MADRID (AP) — Tens of thousands of Spanish police officers and their supporters marched in Madrid on Saturday to protest against government plans to reform a controversial security law known by critics as the “gag law.”
Critics of the Citizens Security Law passed by the previous conservative government in 2015 have for years said that it gave too much power to security forces in detriment of civil liberties. Powerful police unions, however, say that the proposed changes to the law will make their job more difficult.
A new version of the law sponsored by the small Basque Nationalist Party, or PNV, recently won the support of Spain’s governing left-wing coalition. Amnesty International and Spain’s Ombudsman Office have called for the law to be altered.
The proposed law could still undergo changes during negotiations in the parliament’s lower chamber, but as it now stands it would eliminate some of the most contentious parts of the current law. Those include the article that banned holding protests in the immediate vicinity of Congress or Senate buildings and the article that allowed border guards to push back migrants who had crossed the frontier.
A new tweak that is supported by the government is the allowance for spontaneous protests that now commonly arise from quick organization of a march, for example, to respond to a case of gender violence. Currently, organizers of protests or marches should tell authorities beforehand.
Police unions are against other planned modifications, above all one to remove a requirement for citizens to request permission from authorities before filming and publishing video of officers at work. Last year, Spain’s Constitutional Court ruled that such a requirement for previous approval was unconstitutional.
But police fear that could make their officers easy to identify and thus put them at risk for reprisals. The proponents of the law deny this, promising that the new law is about striking a better balance between liberty and safety.

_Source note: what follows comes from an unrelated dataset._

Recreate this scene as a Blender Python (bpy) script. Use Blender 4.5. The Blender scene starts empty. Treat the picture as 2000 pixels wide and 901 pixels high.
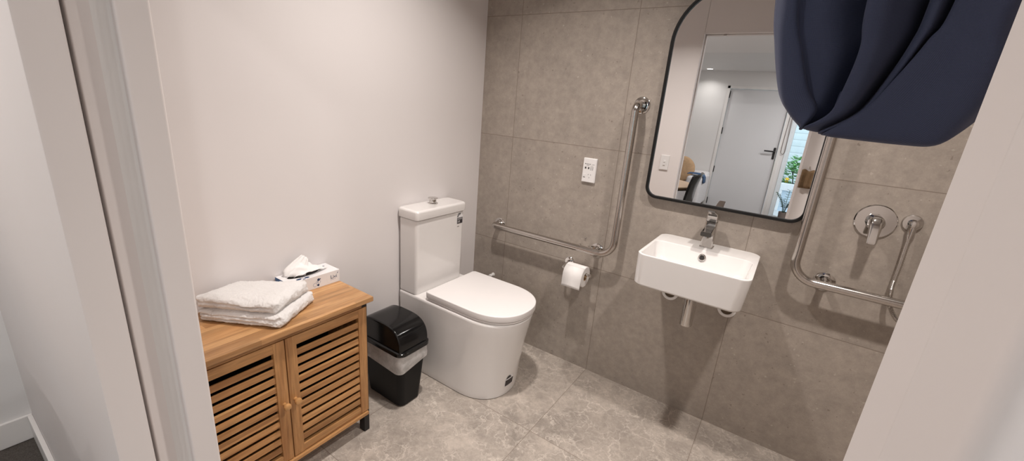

“The reform that the government is preparing will only benefit violent protesters and criminals,” Pablo Pérez, spokesman of the JUPOL union for Spain’s National Police. “It puts citizens and especially police officers in serious danger because it ties our hands and feet when facing violence.”
Right-wing opposition parties backed the police protesters. Both the far-right Vox party and the Popular Party that passed the original security law while in power sent their leaders to the rally.
Socialist Party spokesman Felipe Sicilia said that government wants to “adapt the law to a new era” and rewrite it so as to “reduce doubts about the right to gather in public and to protest.”
“This law is to improve our way of handling public security,” Sicilia said. “And, of course, it means to protect our members of the security forces so that they can work in a professional manner and with legal guarantees.”